Out Now – 7th December 2012

Seven Psychopaths
Meta-comedy about a man writing a film about psychopaths of a surprisingly indeterminate number. As my friend Jon said, “It’s a dumb glossy action film with one-dimensional characters that ultimately lacks any heart or soul.”

The Man with the Iron Fists
“On the hunt for a fabled treasure of gold, a band of warriors, assassins, and a rogue British soldier descend upon a village in feudal China, where a humble blacksmith looks to defend himself and his fellow villagers.” Respect to any film with a crazy synopsis like this which uses the Oxford comma.

The Oranges
Gentle comedy about a man (Hugh Laurie) who starts to date his friend’s daughter (Leighton Meester). With the rest of the cast filled out by Catherine Keener, Adam Brody, Oliver Platt, Alia Shawkat, and Allison Janney there isn’t a dud in the box.

So Undercover
Miley Cyrus is a private eye hired by the FBI to pose as a college student. Imagine Veronica Mars but without anything good in it. Imagine Miley Cyrus trying to act. Imagine a “steet-smart” girl forced to join a sorority. Imagine hitting your face against a wall until you are no longer able to remember that this film exists. There, that’s better.

Celeste & Jesse Forever
Disarmingly charming non-romantic comedy about trying to stays friends with your ex and all the pain and struggles that can bring. Three Mild Concern writers accidentally saw this film at the same screening and we all loved it. So there.

I, Anna (limited release)
“A noir thriller told from the point of view of a femme fatale, who falls for the detective in charge of a murder case.” I quite liked it.

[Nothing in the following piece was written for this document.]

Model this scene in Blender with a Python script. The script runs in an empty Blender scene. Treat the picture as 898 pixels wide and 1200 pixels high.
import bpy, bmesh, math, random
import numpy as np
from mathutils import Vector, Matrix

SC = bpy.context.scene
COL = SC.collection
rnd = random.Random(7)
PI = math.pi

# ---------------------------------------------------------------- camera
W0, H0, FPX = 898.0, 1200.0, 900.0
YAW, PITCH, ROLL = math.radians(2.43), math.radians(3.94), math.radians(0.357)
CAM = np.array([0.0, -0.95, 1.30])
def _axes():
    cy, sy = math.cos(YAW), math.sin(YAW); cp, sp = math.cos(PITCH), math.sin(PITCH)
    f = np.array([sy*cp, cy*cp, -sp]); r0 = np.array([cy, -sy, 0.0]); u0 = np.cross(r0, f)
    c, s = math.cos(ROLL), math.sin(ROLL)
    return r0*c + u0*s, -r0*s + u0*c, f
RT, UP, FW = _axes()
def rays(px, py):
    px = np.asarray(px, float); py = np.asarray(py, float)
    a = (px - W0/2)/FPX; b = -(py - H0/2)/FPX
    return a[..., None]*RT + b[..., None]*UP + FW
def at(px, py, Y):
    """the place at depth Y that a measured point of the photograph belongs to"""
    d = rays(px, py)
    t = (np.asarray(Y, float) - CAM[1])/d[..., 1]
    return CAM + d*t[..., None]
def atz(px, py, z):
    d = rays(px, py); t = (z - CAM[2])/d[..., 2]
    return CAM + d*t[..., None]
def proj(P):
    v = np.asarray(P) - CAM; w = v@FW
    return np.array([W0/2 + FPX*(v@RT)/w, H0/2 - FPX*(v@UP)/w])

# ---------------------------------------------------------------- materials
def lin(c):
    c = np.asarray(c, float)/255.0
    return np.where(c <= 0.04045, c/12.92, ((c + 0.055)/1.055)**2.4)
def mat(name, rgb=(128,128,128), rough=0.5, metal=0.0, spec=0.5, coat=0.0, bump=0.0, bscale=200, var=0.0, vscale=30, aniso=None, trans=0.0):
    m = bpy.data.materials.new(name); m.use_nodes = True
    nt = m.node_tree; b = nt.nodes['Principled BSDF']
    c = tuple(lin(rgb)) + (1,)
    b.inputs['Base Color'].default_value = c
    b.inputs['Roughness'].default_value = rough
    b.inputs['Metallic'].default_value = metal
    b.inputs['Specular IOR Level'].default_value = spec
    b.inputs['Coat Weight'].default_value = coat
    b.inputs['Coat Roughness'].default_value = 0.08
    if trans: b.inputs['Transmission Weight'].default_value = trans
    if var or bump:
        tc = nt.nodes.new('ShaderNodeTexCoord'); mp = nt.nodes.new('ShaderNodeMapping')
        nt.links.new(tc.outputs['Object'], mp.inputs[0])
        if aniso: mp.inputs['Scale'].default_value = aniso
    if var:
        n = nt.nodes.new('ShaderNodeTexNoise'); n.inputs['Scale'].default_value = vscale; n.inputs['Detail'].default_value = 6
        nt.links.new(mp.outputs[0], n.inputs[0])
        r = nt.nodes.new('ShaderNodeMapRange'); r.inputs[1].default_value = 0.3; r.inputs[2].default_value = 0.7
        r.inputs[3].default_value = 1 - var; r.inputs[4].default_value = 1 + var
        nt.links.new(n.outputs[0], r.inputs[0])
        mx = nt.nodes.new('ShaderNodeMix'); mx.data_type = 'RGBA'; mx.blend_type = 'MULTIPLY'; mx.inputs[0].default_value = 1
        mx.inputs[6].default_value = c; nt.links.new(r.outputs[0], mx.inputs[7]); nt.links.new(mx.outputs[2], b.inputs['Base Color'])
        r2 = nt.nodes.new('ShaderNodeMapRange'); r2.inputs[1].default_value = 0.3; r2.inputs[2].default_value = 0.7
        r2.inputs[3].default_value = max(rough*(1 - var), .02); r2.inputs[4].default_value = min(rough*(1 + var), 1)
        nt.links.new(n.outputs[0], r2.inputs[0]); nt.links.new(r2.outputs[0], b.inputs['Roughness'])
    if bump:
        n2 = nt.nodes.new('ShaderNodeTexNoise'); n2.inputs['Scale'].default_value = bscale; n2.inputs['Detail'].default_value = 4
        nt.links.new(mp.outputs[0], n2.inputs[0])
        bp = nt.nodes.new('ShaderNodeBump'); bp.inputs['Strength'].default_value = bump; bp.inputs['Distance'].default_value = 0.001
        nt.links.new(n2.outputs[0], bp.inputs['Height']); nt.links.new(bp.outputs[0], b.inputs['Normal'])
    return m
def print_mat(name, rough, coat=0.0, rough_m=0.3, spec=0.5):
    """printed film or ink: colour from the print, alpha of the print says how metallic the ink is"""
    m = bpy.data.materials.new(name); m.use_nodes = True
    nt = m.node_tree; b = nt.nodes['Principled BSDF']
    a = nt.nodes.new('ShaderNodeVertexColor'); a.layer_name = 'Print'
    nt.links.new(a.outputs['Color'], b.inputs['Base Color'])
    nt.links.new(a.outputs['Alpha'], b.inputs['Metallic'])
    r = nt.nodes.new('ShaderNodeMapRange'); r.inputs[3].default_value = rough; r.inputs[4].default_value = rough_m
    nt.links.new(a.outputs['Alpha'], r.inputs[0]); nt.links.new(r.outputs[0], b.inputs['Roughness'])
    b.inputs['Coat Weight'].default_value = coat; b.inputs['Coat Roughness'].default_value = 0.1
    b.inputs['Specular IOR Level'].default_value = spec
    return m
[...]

Confession of a Child of the Century (limited release)
Pete Doherty (oh yes, him) stars as Octave in 1830s Paris – a man who is betrayed by his mistress and falls in love with an elder widow (Charlotte Gainsbourg).Pete Doherty acting? Bloody hell.

When Santa Fell to Earth (limited release)
German children’s film in which Santa falls to Earth. Presumably. The full synopsis looks ridiculously complicated, is five paragraphs long, and contains phrases like “Goblynch also wants to force Santa Niklas Goodfellow, the last real Santa, to work for his commercialized Christmas company and forces him to do hard labour in the ordering department of the Christmas Palace.”

You Will Be My Son (limited release)
“An Oedipal tale set in a world of oenophiles.” I take my hat off to you anonymous Independent film critic.

Gremlins (limited release)
One of the best Christmas films ever ever ever is back in some cinemas. Go see it. NOW!

Life Just Is (limited release)
“Pete, Tom, Claire and Jay are university graduates having trouble making the move into adult life. Beneath the hanging out and the daily routines simmers Pete’s desire to find a spiritual answer to life’s meaning, Jay’s desperate need not to get hurt again, and Tom and Claire’s ever increasing mutual attraction.” It’s about me! I am a graduate struggling to make the move into adult life. I seek the meaning of life. I don’t want to get hurt. I have an increasing mutual attraction with myself.